El presidente de la Federación no irá a la cárcel por este abyecto episodio, por mucho hiperventilado que le haya presentado como una especie de violador desatado, pero su previsible inocencia penal no le convierte en inocente en todos los sentidos.
Quedará para siempre retratado como un faltón, un grosero, un mentiroso, un chulo y un abusón que, lejos de pelear contra esa versión del feminismo radical que tantos estropicios provoca en la convivencia por su concepción apocalíptica de la guerra de géneros y la transformación de esa lucha artificial en un negocio político y económico, lo ha resucitado cuando estaba tan moribundo como Irene Montero.
Nadie ha hecho más que Rubiales por rescatar al destartalado universo del Ministerio de Igualdad, un chiringuito sustentado en la bulimia presupuestaria, el enchufe laboral y la burda ingeniería social.

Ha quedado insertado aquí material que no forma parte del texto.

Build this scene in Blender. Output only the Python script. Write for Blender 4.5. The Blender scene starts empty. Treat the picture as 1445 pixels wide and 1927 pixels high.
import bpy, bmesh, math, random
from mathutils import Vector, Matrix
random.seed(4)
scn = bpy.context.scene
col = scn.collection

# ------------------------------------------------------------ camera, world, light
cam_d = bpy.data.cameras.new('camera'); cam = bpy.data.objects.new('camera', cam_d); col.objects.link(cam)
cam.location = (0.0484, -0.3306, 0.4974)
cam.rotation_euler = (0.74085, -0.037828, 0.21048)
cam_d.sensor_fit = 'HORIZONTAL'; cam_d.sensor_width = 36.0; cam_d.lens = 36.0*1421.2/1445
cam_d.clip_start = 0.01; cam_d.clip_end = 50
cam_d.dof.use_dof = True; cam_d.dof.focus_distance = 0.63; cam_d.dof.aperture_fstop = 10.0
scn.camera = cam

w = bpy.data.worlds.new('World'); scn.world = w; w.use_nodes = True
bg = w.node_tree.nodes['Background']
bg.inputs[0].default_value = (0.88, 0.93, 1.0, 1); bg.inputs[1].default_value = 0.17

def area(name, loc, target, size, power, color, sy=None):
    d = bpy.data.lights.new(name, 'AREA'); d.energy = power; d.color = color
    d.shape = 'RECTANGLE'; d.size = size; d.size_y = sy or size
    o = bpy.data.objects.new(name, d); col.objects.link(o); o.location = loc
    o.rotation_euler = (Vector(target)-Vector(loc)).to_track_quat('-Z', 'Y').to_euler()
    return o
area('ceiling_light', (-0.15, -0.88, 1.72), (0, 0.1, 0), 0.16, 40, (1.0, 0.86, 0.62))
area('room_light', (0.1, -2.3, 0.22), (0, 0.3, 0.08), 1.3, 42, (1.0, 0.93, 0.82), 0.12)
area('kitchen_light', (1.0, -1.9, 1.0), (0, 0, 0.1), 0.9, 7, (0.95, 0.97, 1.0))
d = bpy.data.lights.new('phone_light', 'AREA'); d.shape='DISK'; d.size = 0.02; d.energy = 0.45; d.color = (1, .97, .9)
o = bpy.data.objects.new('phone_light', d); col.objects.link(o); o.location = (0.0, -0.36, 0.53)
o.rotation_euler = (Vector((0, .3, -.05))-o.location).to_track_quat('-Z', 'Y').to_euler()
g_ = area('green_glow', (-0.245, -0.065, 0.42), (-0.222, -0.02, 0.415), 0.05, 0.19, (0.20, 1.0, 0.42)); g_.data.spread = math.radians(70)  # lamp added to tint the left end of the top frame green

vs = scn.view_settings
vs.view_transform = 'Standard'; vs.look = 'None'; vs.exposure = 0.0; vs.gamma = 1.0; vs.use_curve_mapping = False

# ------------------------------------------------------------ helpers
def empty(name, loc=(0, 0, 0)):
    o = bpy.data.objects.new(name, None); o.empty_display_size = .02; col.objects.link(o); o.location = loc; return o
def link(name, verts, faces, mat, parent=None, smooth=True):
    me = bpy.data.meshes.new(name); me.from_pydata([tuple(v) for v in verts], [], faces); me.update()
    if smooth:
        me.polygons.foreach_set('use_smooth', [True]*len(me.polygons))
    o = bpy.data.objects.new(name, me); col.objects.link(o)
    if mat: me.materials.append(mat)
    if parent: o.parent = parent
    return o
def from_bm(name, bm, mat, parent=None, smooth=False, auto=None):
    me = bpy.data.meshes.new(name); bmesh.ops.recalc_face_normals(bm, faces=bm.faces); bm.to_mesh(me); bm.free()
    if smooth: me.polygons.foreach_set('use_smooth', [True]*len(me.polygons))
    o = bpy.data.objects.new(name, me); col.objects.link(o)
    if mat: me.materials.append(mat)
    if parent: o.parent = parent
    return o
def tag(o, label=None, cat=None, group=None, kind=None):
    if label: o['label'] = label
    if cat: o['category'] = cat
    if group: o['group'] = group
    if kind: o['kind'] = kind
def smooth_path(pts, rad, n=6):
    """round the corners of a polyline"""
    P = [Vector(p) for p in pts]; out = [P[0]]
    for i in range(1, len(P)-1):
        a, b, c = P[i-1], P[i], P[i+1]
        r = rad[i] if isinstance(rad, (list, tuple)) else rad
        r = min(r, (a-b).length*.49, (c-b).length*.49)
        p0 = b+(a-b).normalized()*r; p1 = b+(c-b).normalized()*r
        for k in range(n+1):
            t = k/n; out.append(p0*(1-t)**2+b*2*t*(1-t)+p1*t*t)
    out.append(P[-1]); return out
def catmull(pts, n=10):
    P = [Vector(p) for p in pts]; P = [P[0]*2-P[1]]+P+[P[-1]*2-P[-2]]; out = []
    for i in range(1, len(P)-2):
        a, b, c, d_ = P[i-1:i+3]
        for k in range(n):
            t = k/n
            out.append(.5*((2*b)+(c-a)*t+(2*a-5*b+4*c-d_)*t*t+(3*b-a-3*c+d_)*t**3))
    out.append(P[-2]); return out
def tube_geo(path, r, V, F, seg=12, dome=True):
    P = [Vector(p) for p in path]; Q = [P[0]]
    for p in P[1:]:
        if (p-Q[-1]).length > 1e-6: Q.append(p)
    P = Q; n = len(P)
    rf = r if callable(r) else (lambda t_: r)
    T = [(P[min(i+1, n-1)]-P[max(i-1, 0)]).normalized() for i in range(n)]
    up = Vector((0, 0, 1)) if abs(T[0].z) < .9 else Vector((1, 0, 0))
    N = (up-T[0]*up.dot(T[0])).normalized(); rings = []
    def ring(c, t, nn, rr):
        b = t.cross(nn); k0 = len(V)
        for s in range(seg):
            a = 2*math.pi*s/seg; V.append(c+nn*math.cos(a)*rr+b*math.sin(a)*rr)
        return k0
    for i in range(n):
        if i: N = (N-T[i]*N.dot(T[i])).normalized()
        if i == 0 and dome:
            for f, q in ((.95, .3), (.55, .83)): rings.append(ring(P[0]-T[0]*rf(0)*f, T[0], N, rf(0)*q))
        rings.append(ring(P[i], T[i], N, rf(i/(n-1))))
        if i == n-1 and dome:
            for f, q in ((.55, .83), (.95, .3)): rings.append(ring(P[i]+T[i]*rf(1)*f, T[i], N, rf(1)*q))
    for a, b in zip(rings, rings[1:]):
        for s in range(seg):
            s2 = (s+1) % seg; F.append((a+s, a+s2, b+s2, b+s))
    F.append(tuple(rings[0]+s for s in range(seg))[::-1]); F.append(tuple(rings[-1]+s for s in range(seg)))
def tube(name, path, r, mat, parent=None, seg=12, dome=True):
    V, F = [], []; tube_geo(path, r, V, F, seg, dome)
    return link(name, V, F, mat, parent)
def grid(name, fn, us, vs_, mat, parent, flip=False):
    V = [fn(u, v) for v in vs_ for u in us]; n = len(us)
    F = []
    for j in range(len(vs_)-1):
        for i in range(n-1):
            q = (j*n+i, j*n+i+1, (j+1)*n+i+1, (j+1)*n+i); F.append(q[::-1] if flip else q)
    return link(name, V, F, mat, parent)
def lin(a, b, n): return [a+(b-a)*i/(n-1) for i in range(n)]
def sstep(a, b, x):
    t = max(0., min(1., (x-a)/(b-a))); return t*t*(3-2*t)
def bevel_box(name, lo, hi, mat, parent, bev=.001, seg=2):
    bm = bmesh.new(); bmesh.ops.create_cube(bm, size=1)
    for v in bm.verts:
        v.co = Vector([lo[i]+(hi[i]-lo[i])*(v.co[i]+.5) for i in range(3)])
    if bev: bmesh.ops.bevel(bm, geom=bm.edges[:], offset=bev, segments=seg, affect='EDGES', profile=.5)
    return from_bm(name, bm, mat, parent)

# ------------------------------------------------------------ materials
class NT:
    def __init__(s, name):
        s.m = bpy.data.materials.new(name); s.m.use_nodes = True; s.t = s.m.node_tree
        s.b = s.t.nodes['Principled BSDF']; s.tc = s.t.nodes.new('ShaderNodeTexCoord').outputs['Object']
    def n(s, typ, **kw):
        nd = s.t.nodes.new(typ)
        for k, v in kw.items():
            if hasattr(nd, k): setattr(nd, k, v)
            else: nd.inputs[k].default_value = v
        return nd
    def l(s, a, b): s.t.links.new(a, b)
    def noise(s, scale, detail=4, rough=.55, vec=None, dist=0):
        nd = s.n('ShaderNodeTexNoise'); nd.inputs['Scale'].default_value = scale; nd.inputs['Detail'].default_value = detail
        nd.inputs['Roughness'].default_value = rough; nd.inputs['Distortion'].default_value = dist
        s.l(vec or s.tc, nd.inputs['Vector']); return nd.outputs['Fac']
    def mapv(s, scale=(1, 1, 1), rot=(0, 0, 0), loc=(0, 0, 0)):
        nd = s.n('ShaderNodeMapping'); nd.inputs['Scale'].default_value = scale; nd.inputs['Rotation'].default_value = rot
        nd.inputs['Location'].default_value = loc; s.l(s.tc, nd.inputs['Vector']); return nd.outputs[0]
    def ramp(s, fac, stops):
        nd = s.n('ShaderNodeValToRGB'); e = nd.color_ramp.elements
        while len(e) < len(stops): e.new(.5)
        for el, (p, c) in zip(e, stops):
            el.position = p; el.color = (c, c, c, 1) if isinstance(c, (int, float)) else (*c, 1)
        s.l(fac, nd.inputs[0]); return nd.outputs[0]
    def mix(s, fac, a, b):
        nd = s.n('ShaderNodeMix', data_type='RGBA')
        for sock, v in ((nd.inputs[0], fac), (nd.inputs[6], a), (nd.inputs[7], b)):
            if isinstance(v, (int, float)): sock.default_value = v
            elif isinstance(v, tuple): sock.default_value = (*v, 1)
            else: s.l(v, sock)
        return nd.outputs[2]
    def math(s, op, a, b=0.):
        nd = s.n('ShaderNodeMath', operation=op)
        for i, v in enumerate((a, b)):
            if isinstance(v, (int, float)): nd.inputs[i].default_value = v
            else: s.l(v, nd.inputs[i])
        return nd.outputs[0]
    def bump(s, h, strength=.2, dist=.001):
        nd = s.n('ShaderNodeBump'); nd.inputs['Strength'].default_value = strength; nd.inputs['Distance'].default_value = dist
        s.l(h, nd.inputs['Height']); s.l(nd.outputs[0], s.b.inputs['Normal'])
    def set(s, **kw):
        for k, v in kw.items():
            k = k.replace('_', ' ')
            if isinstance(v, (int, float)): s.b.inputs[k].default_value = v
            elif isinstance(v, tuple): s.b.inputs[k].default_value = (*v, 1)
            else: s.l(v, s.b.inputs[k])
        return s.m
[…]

Pero para poder seguir diciéndolo, y combatiéndolo sin resuello, hay que denunciar primero sin excusas ni condiciones al dichoso Rubiales.
Y ponerse en el pellejo de tantísimas mujeres que, en su día a día, padecen a indeseables similares: no las van a violar, pero aguantar a un cerdo no tiene un pase. Y menos si el guarro en cuestión ejerce un cargo casi público y se frota o se roza en actos oficiales.